The Commercial Buildings Energy Efficiency Tax Deduction (179D)

The Commercial Buildings Energy Efficiency Tax Deduction, commonly referred to as 179D, is the only direct federal incentive designed to assist commercial building owners in recovering some of the costs for high-efficiency components and systems. The commercial buildings must meet certain energy-saving performance targets to receive the incentive.

Originally enacted by the Energy Policy Act of 2005, the incentive allows for a tax deduction of up to $1.80 per square foot to owners of existing and new buildings who install energy-efficient building components that reduce a building’s total energy consumption by at least 50 percent above the ASHRAE 90.1 (2001) standard.

The three building components that can be applied are:

  1. Interior lighting systems.
  2. Heating, cooling, ventilation and hot water systems.
  3. Building envelope.

A partial deduction of $0.60 per square foot is also available. Those energy reduction targets are 20 percent for interior lighting systems, 20 percent for HVAC and hot water systems, and 10 percent for the building envelope.

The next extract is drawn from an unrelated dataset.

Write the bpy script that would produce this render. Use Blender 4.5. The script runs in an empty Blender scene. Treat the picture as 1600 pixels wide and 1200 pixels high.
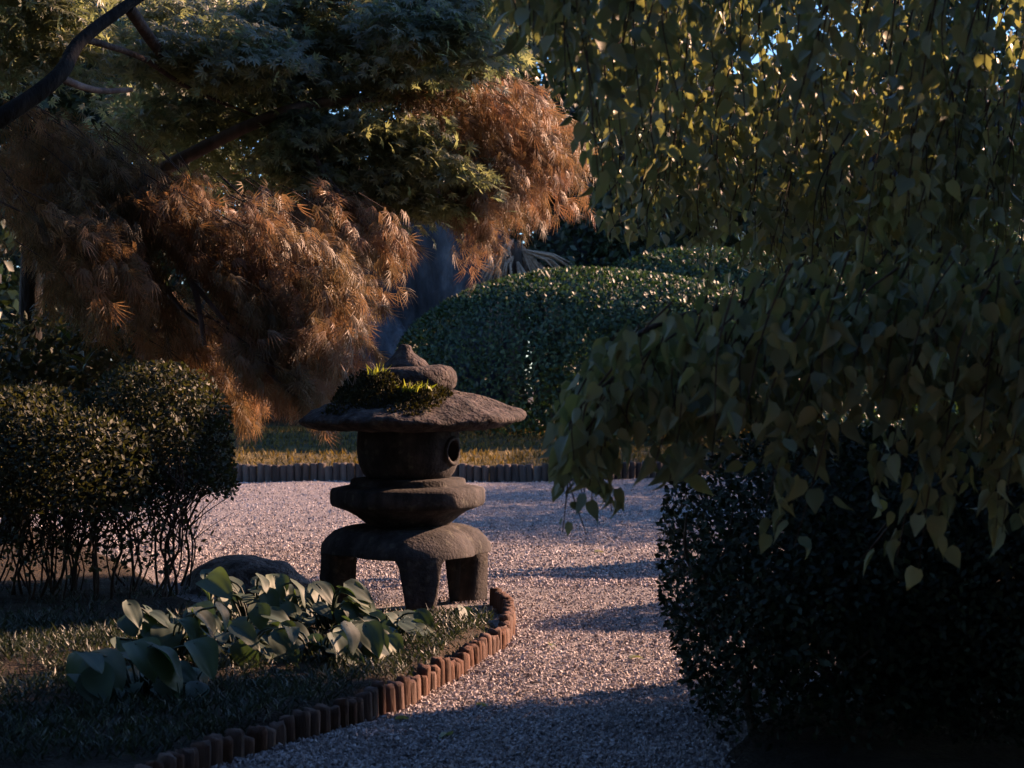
import bpy, bmesh, math, random
import numpy as np
from mathutils import Vector, Matrix

random.seed(7)
rng = np.random.default_rng(11)
sc = bpy.context.scene
C = sc.collection

# ------------------------------------------------------------------ camera, sky, sun, exposure
CAM_H = 1.08
F = 2667.0                                   # focal length in pixels of the 1600 px wide photograph
cam_d = bpy.data.cameras.new('camera')
cam_d.sensor_width = 36.0
cam_d.lens = F / 1600 * 36
cam_d.clip_start, cam_d.clip_end = 0.05, 600
cam_d.dof.use_dof = True
cam_d.dof.focus_distance = 8.1
cam_d.dof.aperture_fstop = 7.0
cam = bpy.data.objects.new('camera', cam_d)
C.objects.link(cam)
cam.location = (0, 0, CAM_H)
cam.rotation_euler = (math.radians(90), 0, 0)
sc.camera = cam

SUN_AZ, SUN_EL = 30.0, 23.0                  # degrees behind the +X axis, degrees above the ground
w = bpy.data.worlds.new('World'); sc.world = w; w.use_nodes = True
wn = w.node_tree
bg = wn.nodes['Background']
sky = wn.nodes.new('ShaderNodeTexSky')
sky.sky_type = 'NISHITA'; sky.sun_disc = False
sky.sun_elevation = math.radians(SUN_EL)
sky.sun_rotation = math.radians(90 - SUN_AZ)
sky.air_density = 1.0; sky.dust_density = 0.2; sky.ozone_density = 6.0
wn.links.new(sky.outputs[0], bg.inputs[0])
bg.inputs[1].default_value = 0.08
s_dir = Vector((math.cos(math.radians(SUN_AZ)) * math.cos(math.radians(SUN_EL)),
                math.sin(math.radians(SUN_AZ)) * math.cos(math.radians(SUN_EL)),
                math.sin(math.radians(SUN_EL))))
sun_d = bpy.data.lights.new('sun', 'SUN')
sun_d.energy = 5.0
sun_d.angle = math.radians(0.6)
sun_d.color = (1.0, 0.6, 0.39)
sun = bpy.data.objects.new('sun', sun_d); C.objects.link(sun)
sun.rotation_euler = s_dir.to_track_quat('Z', 'Y').to_euler()
sun.location = (20, 12, 12)

sc.view_settings.view_transform = 'Standard'
sc.view_settings.look = 'None'
sc.view_settings.gamma = 1.0
sc.view_settings.exposure = 2.05
sc.view_settings.use_curve_mapping = False
sc.render.engine = 'CYCLES'
sc.cycles.max_bounces = 5
sc.cycles.diffuse_bounces = 3
sc.cycles.glossy_bounces = 2
sc.cycles.transmission_bounces = 4
sc.cycles.use_denoising = True
sc.cycles.use_adaptive_sampling = True
sc.cycles.adaptive_threshold = 0.02

# ------------------------------------------------------------------ helpers
def at(px, py, Y):
    """a point seen at that pixel of the photograph, Y metres away"""
    return Vector(((px - 800) / F * Y, Y, CAM_H - (py - 600) / F * Y))

def nrm(a):
    return a / np.maximum(np.linalg.norm(a, axis=-1, keepdims=True), 1e-9)

def put(o, parent=None):
    C.objects.link(o)
    if parent is not None:
        o.parent = parent
    return o

def tag(o, label=None, cat=None, group=None, kind=None):
    if label: o['label'] = label
    if cat: o['category'] = cat
    if group: o['group'] = group
    if kind: o['kind'] = kind
    return o

def empty(name, loc, rz=0):
    o = bpy.data.objects.new(name, None)
    o.empty_display_size = 0.1
    C.objects.link(o)
    o.location = loc; o.rotation_euler = (0, 0, rz)
    return o

def np_mesh(name, V, T, mat, rnd=None, flat=False):
    V = np.asarray(V, np.float32).reshape(-1, 3); T = np.asarray(T, np.int32).reshape(-1, 3)
    me = bpy.data.meshes.new(name)
    me.vertices.add(len(V)); me.vertices.foreach_set('co', V.ravel())
    me.loops.add(T.size); me.loops.foreach_set('vertex_index', T.ravel())
    me.polygons.add(len(T)); me.polygons.foreach_set('loop_start', np.arange(0, T.size, 3, dtype=np.int32))
    if rnd is not None:
        a = me.attributes.new('rnd', 'FLOAT', 'POINT')
        a.data.foreach_set('value', np.asarray(rnd, np.float32))
    me.update(calc_edges=True); me.validate()
    if flat: me.shade_flat()
    if mat: me.materials.append(mat)
    return me

def obj(name, me, parent=None, off=None):
    o = bpy.data.objects.new(name, me)
    put(o, parent)
    return o

def poly_mesh(name, verts, faces, mat, smooth=True):
    me = bpy.data.meshes.new(name)
    me.from_pydata([tuple(v) for v in verts], [], [tuple(f) for f in faces])
    me.update()
    if smooth: me.shade_smooth()
    if mat: me.materials.append(mat)
    return me

def frames(d, n):
    x = nrm(d); y = nrm(np.cross(n, x)); z = np.cross(x, y)
    return np.stack([x, y, z], axis=-1)

def scatter(tv, tf, P, R, S, rnd=None):
    """copies of a template laid into one vertex and face array"""
    P = np.asarray(P, float); N = len(P); m = len(tv)
    S = np.asarray(S, float)
    if S.ndim == 1: S = S[:, None] * np.ones((1, 3))
    loc = tv[None] * S[:, None, :]
    V = np.einsum('nij,nmj->nmi', R, loc) + P[:, None, :]
    T = tf[None] + (np.arange(N) * m)[:, None, None]
    if rnd is None: rnd = rng.random(N)
    return V.reshape(-1, 3), T.reshape(-1, 3), np.repeat(rnd, m)

def merge(lst):
    Vs, Ts, Rs = [], [], []; k = 0
    for V, T, r in lst:
        Vs.append(V); Ts.append(T + k); Rs.append(r); k += len(V)
    return np.concatenate(Vs), np.concatenate(Ts), np.concatenate(Rs)

def tube(pts, rad, n=7, cap=True):
    pts = np.asarray([tuple(p) for p in pts], float); rad = np.asarray(rad, float)
    k = len(pts)
    tan = np.gradient(pts, axis=0); tan = nrm(tan)
    ref = np.array([0.31, 0.17, 0.93]) if abs(tan[0][2]) < 0.8 else np.array([0.9, 0.31, 0.2])
    a = nrm(np.cross(tan, ref)); b = np.cross(tan, a)
    th = np.linspace(0, 2 * np.pi, n, endpoint=False)
    V = pts[:, None] + rad[:, None, None] * (np.cos(th)[None, :, None] * a[:, None] + np.sin(th)[None, :, None] * b[:, None])
    V = V.reshape(-1, 3); T = []
    for i in range(k - 1):
        for j in range(n):
            p, q = i * n + j, i * n + (j + 1) % n
            T += [(p, q, q + n), (p, q + n, p + n)]
    if cap:
        V = np.vstack([V, pts[-1:]]); e = len(V) - 1
        for j in range(n): T.append(((k - 1) * n + j, (k - 1) * n + (j + 1) % n, e))
    return V, np.array(T), np.zeros(len(V))

def spline(ctrl, n):
    c = [Vector(p) for p in ctrl]; c = [c[0] * 2 - c[1]] + c + [c[-1] * 2 - c[-2]]
    out = []; m = len(c) - 3
    for i in range(n):
        u = i / (n - 1) * m; k = min(int(u), m - 1); t = u - k
        p0, p1, p2, p3 = c[k:k + 4]
        out.append(0.5 * ((2 * p1) + (p2 - p0) * t + (2 * p0 - 5 * p1 + 4 * p2 - p3) * t * t + (3 * p1 - p0 - 3 * p2 + p3) * t ** 3))
    return out

def wobble(P, f, seed=0):
    """cheap smooth noise in -1..1"""
    P = np.asarray(P, float); r = np.random.default_rng(seed); s = 0
    for i in range(5):
        k = r.normal(size=3) * f * (1 + 0.35 * i); s = s + np.sin(P @ k + r.random() * 6.28) / (1 + 0.3 * i)
    return s / 2.6

def lathe(prof, n=64, fn=None):
    V = []; Fc = []; m = len(prof)
    for i in range(n):
        th = 2 * math.pi * i / n
        for r, z in prof:
            if fn: r, z = fn(r, z, th)
            V.append((r * math.cos(th), r * math.sin(th), z))
    for i in range(n):
        k = (i + 1) % n
        for j in range(m - 1):
            Fc.append((i * m + j, k * m + j, k * m + j + 1, i * m + j + 1))
    return V, Fc

# ------------------------------------------------------------------ materials
def mat_new(name):
    m = bpy.data.materials.new(name); m.use_nodes = True
    nt = m.node_tree; b = nt.nodes['Principled BSDF']
    return m, nt, b

def ramp(nt, stops):
    r = nt.nodes.new('ShaderNodeValToRGB'); e = r.color_ramp.elements
    while len(e) > 1: e.remove(e[-1])
    e[0].position = stops[0][0]; e[0].color = (*stops[0][1], 1)
    for p, c in stops[1:]:
        x = e.new(p); x.color = (*c, 1)
    return r

def leaf_mat(name, stops, rough=0.45, trans=0.35, tcol=(1.6, 1.5, 0.7), spec=0.5):
    m, nt, b = mat_new(name)
    a = nt.nodes.new('ShaderNodeAttribute'); a.attribute_name = 'rnd'
    r = ramp(nt, stops)
    nz = nt.nodes.new('ShaderNodeTexNoise'); nz.inputs['Scale'].default_value = 2.3; nz.inputs['Detail'].default_value = 3
    co = nt.nodes.new('ShaderNodeTexCoord'); nt.links.new(co.outputs['Object'], nz.inputs['Vector'])
    mx = nt.nodes.new('ShaderNodeMath'); mx.operation = 'MULTIPLY_ADD'
    nt.links.new(nz.outputs['Fac'], mx.inputs[0]); mx.inputs[1].default_value = 0.55
    sb = nt.nodes.new('ShaderNodeMath'); sb.operation = 'MULTIPLY_ADD'
    nt.links.new(a.outputs['Fac'], sb.inputs[0]); sb.inputs[1].default_value = 0.72; sb.inputs[2].default_value = -0.135
    nt.links.new(sb.outputs[0], mx.inputs[2])
    nt.links.new(mx.outputs[0], r.inputs[0])
    nt.links.new(r.outputs[0], b.inputs['Base Color'])
    b.inputs['Roughness'].default_value = rough
    b.inputs['Specular IOR Level'].default_value = spec
    if trans > 0:
        t = nt.nodes.new('ShaderNodeBsdfTranslucent')
        mc = nt.nodes.new('ShaderNodeMix'); mc.data_type = 'RGBA'; mc.blend_type = 'MULTIPLY'
        mc.inputs['Factor'].default_value = 1
        nt.links.new(r.outputs[0], mc.inputs['A']); mc.inputs['B'].default_value = (*tcol, 1)
        nt.links.new(mc.outputs['Result'], t.inputs['Color'])
        ms = nt.nodes.new('ShaderNodeMixShader'); ms.inputs[0].default_value = trans
        nt.links.new(b.outputs[0], ms.inputs[1]); nt.links.new(t.outputs[0], ms.inputs[2])
        nt.links.new(ms.outputs[0], nt.nodes['Material Output'].inputs[0])
    return m

def rough_mat(name, stops, scale=8.0, rough=0.85, bump=0.4, bscale=40.0, detail=6, stretch=(1, 1, 1), dist=0.02, spec=0.25):
    m, nt, b = mat_new(name)
    co = nt.nodes.new('ShaderNodeTexCoord'); mp = nt.nodes.new('ShaderNodeMapping')
    mp.inputs['Scale'].default_value = stretch
    nt.links.new(co.outputs['Object'], mp.inputs['Vector'])
    n1 = nt.nodes.new('ShaderNodeTexNoise'); n1.inputs['Scale'].default_value = scale; n1.inputs['Detail'].default_value = detail
    n1.inputs['Roughness'].default_value = 0.65
    nt.links.new(mp.outputs[0], n1.inputs['Vector'])
    r = ramp(nt, stops); nt.links.new(n1.outputs['Fac'], r.inputs[0])
    nt.links.new(r.outputs[0], b.inputs['Base Color'])
    n2 = nt.nodes.new('ShaderNodeTexNoise'); n2.inputs['Scale'].default_value = bscale; n2.inputs['Detail'].default_value = 8
    nt.links.new(mp.outputs[0], n2.inputs['Vector'])
    bp = nt.nodes.new('ShaderNodeBump'); bp.inputs['Strength'].default_value = bump; bp.inputs['Distance'].default_value = dist
    nt.links.new(n2.outputs['Fac'], bp.inputs['Height']); nt.links.new(bp.outputs[0], b.inputs['Normal'])
    b.inputs['Roughness'].default_value = rough; b.inputs['Specular IOR Level'].default_value = spec
    return m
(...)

Congress has historically been very supportive of the 179D tax incentive. Originally set to expire in 2007, the deduction has been extended several times--most recently until December 31, 2016. Before its expiration, the deduction was the only available tax incentive allowing developers to deduct some of the costs associated with installing energy efficient upgrades.

The 179D deduction has been touted by supporters as the best way for the federal government to incentivize energy efficiency in the built environment. Among suggested improvements to the deduction is to change it to a tax credit, and to increase the incentive amount from $1.80 per square foot to $3.00.

Proponents are now focusing their efforts on renewing the provision, which expired along with a host of other tax provisions known as “Tax Extenders” at the end of 2016. Reestablishment of the deduction will be an issue in the debate over tax reform.


In December 2015, Congress passed and the President signed the Protecting Americans from Tax Hikes Act ("PATH" Act) that extended 179D through December 31, 2016.

The deduction is currently expired. Projects placed in service prior to January 1, 2017, may still qualify for the incentive, however projects placed in service after that date will not qualify unless Congress passes legislation to retroactively renew the deduction.


NAIOP supports reestablishing the tax incentive for energy efficiency improvements in commercial buildings, and making it part of the permanent tax code.


With the expiration of 179D, there are now few federal tools available to promote advanced energy efficient technologies to create high performance buildings.

  • Congress should restore and make permanent the 179D tax deduction.
  • Modifications to the incentive should include converting the deduction to a tax credit and increasing the monetary benefit from $1.80 a square foot to $3.
  • A Real Estate Investment Trust (REIT) tax structure typically does not allow for the use of a tax deduction or credit. To broaden the base of projects that could tax advantage of the incentive, allowances should be made to pass on the tax savings to a REIT’s tenants or the design professionals of the project.